*Exercise task*
Start at the first line of the material below and retype each line through the one containing "COL = scene.collection", exactly.

*Source excerpt*
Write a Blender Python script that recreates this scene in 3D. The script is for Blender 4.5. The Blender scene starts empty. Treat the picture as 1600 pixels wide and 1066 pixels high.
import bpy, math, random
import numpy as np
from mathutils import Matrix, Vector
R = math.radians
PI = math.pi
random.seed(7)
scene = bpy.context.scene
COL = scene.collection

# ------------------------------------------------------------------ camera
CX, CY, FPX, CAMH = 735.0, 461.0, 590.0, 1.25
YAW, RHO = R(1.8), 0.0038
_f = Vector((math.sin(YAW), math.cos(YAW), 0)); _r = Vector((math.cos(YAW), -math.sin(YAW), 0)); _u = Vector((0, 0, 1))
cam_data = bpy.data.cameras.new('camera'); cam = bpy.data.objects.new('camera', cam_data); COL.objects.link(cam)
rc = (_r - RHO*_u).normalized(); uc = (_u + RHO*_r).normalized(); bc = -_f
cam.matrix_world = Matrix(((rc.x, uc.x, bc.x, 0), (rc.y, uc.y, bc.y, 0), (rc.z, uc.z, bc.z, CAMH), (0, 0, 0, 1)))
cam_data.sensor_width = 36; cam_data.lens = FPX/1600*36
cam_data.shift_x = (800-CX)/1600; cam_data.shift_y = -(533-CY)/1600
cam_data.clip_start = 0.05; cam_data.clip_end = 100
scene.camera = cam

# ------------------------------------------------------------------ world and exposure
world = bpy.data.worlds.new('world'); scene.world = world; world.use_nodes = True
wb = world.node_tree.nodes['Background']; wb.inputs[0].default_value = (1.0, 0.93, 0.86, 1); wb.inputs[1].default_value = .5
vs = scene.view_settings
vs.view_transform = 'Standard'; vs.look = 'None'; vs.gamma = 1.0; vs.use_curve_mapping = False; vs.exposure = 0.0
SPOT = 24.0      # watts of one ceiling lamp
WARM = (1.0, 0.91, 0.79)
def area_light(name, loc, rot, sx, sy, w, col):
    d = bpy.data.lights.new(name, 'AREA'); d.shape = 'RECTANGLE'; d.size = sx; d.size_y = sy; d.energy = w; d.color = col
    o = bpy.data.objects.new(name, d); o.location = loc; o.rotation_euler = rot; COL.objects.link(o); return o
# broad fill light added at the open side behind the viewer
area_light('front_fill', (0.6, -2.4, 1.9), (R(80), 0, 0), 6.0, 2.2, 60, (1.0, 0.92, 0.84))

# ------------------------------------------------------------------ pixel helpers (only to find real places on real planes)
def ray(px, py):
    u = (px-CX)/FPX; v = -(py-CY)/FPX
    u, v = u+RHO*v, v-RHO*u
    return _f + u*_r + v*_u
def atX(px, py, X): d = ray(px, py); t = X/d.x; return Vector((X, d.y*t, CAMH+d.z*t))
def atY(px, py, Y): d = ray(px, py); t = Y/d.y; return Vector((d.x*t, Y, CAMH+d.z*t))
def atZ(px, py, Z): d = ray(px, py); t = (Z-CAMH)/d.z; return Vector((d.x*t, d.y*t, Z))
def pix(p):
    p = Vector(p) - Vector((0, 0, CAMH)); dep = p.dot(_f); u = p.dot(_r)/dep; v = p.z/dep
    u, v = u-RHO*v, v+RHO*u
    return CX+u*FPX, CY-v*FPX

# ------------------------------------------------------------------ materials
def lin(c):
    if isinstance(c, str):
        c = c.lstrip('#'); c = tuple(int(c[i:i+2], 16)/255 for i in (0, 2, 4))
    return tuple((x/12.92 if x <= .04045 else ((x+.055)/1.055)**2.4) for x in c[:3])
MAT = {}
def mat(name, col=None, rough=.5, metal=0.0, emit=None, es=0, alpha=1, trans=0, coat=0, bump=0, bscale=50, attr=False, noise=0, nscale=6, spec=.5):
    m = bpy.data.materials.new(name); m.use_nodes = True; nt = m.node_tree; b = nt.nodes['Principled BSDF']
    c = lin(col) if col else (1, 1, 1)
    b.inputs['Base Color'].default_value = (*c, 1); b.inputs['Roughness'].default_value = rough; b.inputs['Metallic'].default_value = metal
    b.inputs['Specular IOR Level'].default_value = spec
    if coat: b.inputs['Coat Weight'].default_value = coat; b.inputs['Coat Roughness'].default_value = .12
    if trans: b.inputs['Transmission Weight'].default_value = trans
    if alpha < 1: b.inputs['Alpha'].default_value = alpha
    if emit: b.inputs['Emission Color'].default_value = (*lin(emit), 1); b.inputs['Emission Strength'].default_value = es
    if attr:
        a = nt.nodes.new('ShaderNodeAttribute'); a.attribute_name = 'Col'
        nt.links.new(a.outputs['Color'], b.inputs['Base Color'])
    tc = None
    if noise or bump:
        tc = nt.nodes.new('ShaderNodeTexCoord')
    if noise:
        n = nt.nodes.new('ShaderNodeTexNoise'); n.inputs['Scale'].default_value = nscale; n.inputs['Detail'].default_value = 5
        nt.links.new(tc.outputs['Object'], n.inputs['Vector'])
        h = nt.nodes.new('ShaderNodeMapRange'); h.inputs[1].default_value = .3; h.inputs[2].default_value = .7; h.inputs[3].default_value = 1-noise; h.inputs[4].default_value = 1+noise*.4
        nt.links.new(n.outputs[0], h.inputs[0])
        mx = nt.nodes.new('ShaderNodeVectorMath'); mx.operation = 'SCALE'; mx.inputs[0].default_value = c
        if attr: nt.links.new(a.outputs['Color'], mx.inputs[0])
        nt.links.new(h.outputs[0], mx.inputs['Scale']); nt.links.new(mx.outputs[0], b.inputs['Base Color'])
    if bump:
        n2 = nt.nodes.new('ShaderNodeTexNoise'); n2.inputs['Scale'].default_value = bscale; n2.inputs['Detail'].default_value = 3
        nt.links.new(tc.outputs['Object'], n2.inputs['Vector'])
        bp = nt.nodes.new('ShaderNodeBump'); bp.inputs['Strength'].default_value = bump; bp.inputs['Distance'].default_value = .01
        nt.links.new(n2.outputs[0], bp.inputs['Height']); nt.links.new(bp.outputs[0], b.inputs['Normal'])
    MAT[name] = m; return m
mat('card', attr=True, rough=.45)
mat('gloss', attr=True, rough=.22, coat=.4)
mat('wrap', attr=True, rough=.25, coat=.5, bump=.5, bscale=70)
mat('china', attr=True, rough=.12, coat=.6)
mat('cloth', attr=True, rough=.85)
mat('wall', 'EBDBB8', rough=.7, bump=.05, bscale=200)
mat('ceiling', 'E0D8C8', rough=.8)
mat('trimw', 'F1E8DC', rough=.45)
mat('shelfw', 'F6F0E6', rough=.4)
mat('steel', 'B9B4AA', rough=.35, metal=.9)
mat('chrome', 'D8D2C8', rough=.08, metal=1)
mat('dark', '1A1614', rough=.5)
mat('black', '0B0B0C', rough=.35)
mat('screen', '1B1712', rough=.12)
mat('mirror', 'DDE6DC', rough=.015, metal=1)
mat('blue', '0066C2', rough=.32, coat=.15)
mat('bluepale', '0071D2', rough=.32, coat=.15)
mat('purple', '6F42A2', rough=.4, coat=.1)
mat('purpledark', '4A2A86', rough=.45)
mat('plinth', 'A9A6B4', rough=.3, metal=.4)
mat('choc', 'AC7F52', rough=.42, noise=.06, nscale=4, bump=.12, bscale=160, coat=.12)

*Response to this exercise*
Write a Blender Python script that recreates this scene in 3D. The script is for Blender 4.5. The Blender scene starts empty. Treat the picture as 1600 pixels wide and 1066 pixels high.
import bpy, math, random
import numpy as np
from mathutils import Matrix, Vector
R = math.radians
PI = math.pi
random.seed(7)
scene = bpy.context.scene
COL = scene.collection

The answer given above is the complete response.